- Raw data:
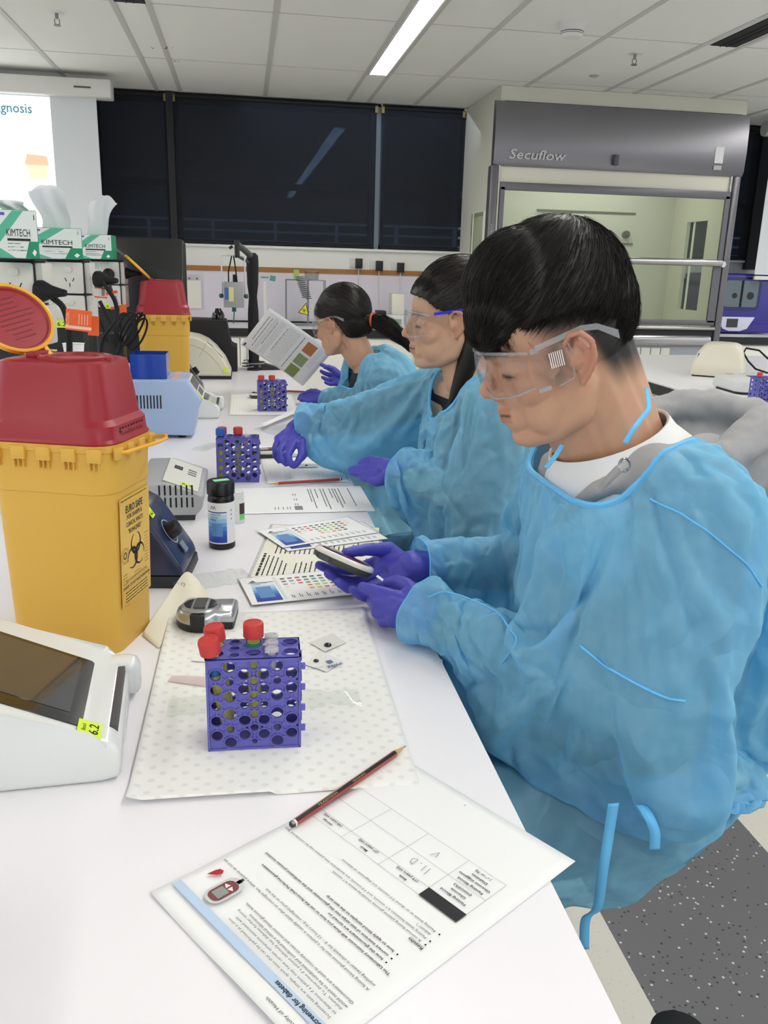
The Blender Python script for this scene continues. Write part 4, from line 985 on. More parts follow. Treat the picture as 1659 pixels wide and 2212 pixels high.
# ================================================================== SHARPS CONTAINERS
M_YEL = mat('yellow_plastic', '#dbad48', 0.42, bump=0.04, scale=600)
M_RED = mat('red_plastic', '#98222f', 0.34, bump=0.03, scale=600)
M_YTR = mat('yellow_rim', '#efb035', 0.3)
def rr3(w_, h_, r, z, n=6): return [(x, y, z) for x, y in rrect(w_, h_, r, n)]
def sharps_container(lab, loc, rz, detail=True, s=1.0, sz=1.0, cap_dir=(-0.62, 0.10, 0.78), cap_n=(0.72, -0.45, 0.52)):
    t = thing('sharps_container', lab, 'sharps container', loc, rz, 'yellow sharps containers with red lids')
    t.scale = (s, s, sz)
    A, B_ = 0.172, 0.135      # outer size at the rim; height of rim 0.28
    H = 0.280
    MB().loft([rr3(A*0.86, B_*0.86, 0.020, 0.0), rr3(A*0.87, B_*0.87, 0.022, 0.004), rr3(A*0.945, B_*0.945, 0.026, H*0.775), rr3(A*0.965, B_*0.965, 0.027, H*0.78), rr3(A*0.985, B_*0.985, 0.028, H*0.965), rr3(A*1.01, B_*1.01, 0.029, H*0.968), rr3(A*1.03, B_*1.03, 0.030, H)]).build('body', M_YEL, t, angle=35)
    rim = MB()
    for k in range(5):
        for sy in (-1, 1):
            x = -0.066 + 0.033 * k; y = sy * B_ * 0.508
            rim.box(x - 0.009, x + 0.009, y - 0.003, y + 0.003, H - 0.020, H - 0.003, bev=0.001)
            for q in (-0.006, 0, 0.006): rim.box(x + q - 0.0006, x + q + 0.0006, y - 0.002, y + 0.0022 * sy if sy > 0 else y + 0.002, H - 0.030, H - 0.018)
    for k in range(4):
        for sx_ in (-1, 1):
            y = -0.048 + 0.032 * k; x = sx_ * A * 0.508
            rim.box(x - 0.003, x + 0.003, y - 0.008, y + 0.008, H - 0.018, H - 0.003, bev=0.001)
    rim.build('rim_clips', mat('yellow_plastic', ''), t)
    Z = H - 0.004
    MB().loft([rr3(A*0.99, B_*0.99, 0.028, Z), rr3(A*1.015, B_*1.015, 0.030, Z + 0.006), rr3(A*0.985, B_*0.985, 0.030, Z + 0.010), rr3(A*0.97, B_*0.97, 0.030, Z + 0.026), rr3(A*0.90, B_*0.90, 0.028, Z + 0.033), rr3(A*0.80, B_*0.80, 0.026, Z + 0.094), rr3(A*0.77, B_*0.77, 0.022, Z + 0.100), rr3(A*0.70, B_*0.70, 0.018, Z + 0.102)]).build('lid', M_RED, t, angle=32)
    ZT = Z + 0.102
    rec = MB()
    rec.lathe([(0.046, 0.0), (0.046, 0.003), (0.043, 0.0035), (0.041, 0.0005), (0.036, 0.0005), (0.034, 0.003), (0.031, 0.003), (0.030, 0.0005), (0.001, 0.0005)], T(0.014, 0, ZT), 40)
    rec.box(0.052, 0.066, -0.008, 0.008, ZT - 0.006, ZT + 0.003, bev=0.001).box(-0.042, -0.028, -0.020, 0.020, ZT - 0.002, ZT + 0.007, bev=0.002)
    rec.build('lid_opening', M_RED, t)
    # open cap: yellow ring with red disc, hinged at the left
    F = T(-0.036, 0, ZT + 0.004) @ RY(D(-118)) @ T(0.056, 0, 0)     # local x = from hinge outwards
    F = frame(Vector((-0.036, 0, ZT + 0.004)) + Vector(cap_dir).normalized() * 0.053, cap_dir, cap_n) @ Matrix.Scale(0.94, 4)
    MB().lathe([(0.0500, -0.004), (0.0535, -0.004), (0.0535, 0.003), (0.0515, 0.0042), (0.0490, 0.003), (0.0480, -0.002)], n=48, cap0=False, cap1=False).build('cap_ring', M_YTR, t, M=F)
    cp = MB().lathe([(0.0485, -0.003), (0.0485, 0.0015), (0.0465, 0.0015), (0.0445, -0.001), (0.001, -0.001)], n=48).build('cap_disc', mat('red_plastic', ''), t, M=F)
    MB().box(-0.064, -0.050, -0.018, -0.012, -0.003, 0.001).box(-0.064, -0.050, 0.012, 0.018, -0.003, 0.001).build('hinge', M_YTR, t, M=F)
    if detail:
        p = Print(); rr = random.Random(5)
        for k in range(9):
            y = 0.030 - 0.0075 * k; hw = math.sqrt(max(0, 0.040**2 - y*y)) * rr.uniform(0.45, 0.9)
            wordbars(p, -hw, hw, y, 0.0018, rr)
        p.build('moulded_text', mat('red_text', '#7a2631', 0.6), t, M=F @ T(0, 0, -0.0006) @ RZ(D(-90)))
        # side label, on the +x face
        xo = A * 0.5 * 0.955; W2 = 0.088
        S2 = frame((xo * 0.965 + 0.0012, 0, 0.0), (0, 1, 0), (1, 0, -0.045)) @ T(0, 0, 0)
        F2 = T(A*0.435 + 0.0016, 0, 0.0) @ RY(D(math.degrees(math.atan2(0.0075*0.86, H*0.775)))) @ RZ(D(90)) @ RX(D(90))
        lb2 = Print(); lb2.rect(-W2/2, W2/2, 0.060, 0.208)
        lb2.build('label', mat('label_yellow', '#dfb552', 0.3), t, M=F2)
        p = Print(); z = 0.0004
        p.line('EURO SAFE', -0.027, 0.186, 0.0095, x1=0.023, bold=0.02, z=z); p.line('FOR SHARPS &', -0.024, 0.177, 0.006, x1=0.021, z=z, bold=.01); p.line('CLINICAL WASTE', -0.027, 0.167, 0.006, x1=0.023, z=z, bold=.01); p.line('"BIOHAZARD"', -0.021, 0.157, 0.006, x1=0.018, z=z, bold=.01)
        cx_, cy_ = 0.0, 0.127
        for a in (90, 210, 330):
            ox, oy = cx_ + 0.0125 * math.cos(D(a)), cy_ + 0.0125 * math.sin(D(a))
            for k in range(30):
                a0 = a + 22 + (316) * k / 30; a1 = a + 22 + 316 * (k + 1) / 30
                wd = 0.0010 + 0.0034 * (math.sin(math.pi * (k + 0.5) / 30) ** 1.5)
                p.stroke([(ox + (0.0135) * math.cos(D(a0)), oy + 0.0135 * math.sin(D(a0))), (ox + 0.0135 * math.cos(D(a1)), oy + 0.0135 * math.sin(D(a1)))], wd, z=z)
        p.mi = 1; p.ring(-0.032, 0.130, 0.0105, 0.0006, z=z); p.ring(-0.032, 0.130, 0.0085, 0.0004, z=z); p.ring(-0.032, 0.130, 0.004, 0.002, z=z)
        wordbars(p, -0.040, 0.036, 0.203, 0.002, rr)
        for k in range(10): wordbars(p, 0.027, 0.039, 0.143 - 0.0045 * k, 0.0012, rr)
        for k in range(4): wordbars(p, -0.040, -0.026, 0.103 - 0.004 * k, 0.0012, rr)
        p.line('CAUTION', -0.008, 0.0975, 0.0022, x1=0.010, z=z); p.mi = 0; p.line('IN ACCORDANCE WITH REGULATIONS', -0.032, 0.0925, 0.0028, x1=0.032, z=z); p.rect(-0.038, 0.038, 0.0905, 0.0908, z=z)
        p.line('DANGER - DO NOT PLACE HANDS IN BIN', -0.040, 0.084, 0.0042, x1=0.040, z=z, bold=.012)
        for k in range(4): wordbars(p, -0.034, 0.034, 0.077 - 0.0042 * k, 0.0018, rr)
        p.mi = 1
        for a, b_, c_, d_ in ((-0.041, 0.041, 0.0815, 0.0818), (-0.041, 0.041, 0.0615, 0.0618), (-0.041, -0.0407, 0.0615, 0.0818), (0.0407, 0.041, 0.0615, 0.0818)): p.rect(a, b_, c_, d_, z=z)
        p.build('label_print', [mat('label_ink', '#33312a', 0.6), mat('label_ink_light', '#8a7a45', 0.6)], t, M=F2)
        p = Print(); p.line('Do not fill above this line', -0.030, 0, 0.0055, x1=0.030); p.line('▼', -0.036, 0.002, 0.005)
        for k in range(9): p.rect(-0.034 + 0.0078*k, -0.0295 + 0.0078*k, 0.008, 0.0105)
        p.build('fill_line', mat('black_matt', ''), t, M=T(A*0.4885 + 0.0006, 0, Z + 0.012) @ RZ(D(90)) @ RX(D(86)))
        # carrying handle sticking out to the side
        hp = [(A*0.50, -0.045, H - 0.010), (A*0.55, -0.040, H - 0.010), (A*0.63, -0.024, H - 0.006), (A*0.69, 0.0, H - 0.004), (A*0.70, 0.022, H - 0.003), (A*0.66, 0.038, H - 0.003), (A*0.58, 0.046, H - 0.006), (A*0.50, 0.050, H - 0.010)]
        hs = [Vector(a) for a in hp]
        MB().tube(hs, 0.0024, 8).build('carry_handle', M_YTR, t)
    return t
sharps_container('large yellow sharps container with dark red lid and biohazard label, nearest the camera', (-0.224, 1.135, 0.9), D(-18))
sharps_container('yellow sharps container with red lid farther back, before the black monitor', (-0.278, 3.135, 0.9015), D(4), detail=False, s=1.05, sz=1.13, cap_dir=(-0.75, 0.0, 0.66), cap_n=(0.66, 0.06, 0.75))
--
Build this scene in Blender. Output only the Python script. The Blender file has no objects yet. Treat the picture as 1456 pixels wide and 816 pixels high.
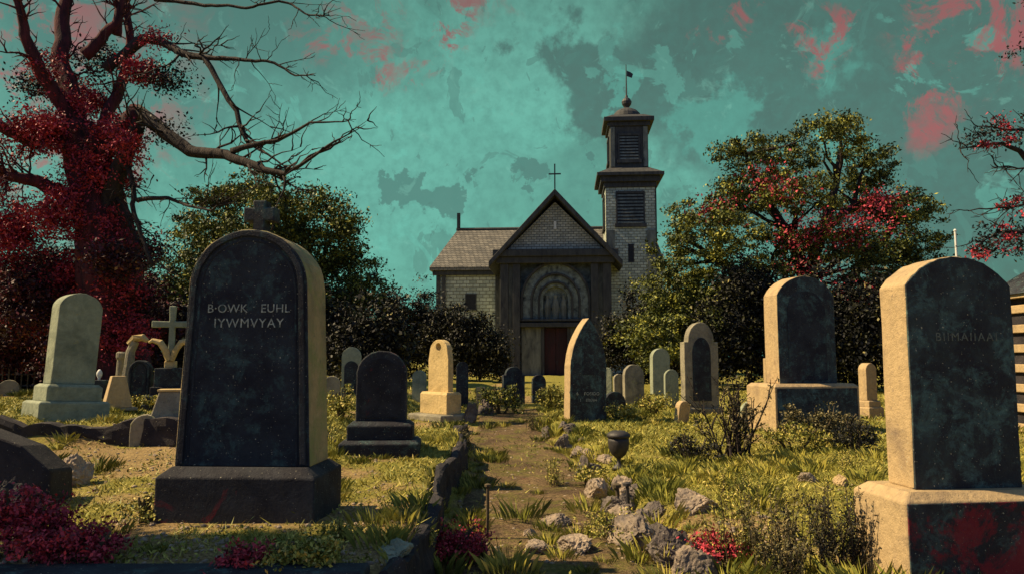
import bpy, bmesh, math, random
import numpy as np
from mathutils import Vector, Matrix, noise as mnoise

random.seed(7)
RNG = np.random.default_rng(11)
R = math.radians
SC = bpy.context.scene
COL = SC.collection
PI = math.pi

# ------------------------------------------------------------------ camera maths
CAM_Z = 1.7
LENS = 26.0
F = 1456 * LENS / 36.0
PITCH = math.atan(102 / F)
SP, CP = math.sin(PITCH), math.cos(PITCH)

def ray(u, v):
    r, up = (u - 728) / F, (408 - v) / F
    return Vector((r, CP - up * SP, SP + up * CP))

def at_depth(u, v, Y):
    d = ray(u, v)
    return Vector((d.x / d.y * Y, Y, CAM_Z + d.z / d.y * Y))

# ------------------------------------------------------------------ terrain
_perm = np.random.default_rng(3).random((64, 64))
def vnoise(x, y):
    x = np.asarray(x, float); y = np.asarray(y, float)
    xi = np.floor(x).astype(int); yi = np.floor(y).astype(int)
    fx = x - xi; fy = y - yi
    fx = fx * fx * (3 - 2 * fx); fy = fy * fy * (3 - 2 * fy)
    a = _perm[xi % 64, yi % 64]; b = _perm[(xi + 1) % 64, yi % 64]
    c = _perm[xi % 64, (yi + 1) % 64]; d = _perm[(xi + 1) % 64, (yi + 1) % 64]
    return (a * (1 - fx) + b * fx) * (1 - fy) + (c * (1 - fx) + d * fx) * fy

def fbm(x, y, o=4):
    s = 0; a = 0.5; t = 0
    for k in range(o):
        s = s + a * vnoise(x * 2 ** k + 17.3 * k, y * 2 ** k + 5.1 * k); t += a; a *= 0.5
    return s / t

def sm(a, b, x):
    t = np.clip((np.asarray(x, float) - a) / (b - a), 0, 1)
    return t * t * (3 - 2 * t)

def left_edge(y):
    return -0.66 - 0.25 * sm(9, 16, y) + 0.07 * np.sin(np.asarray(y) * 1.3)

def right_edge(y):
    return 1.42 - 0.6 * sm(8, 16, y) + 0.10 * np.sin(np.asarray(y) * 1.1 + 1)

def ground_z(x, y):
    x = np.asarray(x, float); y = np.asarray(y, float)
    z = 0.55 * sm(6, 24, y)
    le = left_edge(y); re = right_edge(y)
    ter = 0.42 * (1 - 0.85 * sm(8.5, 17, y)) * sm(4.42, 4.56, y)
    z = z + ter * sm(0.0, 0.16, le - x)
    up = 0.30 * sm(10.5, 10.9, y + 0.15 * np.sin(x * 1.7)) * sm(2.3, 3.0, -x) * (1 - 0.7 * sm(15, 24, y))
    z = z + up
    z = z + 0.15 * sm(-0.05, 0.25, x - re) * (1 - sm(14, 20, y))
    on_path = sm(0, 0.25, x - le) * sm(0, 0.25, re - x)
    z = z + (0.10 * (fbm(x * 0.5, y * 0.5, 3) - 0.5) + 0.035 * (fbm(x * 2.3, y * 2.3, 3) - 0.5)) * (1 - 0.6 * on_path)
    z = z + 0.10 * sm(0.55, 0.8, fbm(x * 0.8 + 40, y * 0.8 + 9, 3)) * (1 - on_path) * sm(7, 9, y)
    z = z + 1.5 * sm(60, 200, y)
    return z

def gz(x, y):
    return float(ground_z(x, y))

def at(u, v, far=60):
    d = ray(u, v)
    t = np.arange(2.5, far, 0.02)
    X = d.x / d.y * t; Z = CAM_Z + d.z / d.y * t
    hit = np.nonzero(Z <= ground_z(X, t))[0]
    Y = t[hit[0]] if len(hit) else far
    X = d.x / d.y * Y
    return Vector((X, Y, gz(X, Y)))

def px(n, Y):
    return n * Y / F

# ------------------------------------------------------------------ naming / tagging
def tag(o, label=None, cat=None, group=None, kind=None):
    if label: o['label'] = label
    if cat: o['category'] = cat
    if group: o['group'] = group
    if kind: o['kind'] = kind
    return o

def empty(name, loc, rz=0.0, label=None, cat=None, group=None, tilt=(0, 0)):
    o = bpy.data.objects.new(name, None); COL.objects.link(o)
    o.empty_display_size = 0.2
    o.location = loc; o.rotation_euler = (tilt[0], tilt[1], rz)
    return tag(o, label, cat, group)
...
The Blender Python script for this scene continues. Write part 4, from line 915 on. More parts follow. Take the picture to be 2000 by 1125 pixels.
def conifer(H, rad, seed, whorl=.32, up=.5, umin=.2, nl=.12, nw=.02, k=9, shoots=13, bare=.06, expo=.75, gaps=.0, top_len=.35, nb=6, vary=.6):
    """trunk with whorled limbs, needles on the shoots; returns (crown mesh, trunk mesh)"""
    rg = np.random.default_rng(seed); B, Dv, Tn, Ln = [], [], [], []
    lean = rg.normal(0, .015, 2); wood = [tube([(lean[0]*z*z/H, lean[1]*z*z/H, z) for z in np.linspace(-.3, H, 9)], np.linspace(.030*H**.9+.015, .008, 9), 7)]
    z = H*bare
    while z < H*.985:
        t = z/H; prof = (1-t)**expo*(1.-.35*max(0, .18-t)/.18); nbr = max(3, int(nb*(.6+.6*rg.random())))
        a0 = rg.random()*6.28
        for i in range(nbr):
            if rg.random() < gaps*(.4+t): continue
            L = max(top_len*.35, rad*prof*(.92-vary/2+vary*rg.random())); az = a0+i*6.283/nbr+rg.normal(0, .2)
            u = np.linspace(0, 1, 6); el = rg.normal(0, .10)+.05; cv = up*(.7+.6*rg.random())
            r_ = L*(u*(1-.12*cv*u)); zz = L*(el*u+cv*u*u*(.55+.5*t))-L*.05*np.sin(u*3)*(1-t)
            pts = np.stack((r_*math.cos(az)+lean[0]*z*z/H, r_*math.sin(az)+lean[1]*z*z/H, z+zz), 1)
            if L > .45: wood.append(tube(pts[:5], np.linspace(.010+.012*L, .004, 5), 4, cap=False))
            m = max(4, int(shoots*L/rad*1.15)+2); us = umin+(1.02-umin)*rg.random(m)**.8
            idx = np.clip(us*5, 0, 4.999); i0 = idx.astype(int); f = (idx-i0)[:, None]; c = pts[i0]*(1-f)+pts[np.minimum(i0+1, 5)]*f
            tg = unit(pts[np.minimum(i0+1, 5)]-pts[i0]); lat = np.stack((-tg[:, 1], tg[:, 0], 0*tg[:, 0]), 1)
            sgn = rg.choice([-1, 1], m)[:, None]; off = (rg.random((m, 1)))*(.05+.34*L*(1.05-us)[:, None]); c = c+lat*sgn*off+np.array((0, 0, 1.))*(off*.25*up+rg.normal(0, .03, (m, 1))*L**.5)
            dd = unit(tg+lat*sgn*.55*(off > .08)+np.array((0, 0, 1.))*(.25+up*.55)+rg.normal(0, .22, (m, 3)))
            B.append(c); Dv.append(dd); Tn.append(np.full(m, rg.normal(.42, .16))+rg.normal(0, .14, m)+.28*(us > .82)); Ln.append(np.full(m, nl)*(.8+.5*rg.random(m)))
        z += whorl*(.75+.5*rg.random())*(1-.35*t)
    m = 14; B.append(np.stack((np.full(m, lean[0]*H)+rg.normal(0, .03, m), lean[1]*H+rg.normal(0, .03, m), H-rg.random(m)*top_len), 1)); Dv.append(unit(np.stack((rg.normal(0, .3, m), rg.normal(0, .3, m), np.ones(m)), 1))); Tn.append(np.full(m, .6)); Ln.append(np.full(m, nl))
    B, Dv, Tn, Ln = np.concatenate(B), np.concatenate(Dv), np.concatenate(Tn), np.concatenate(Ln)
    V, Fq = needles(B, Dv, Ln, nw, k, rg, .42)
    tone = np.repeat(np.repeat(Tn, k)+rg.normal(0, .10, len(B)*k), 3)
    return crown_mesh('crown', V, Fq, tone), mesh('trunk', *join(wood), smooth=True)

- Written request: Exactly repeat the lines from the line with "V, Fq = needles(B, Dv, Ln, nw, k, rg, .42)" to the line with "mesh('trunk', *join(wood), smooth=True)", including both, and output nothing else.

- Answer for the task:
    V, Fq = needles(B, Dv, Ln, nw, k, rg, .42)
    tone = np.repeat(np.repeat(Tn, k)+rg.normal(0, .10, len(B)*k), 3)
    return crown_mesh('crown', V, Fq, tone), mesh('trunk', *join(wood), smooth=True)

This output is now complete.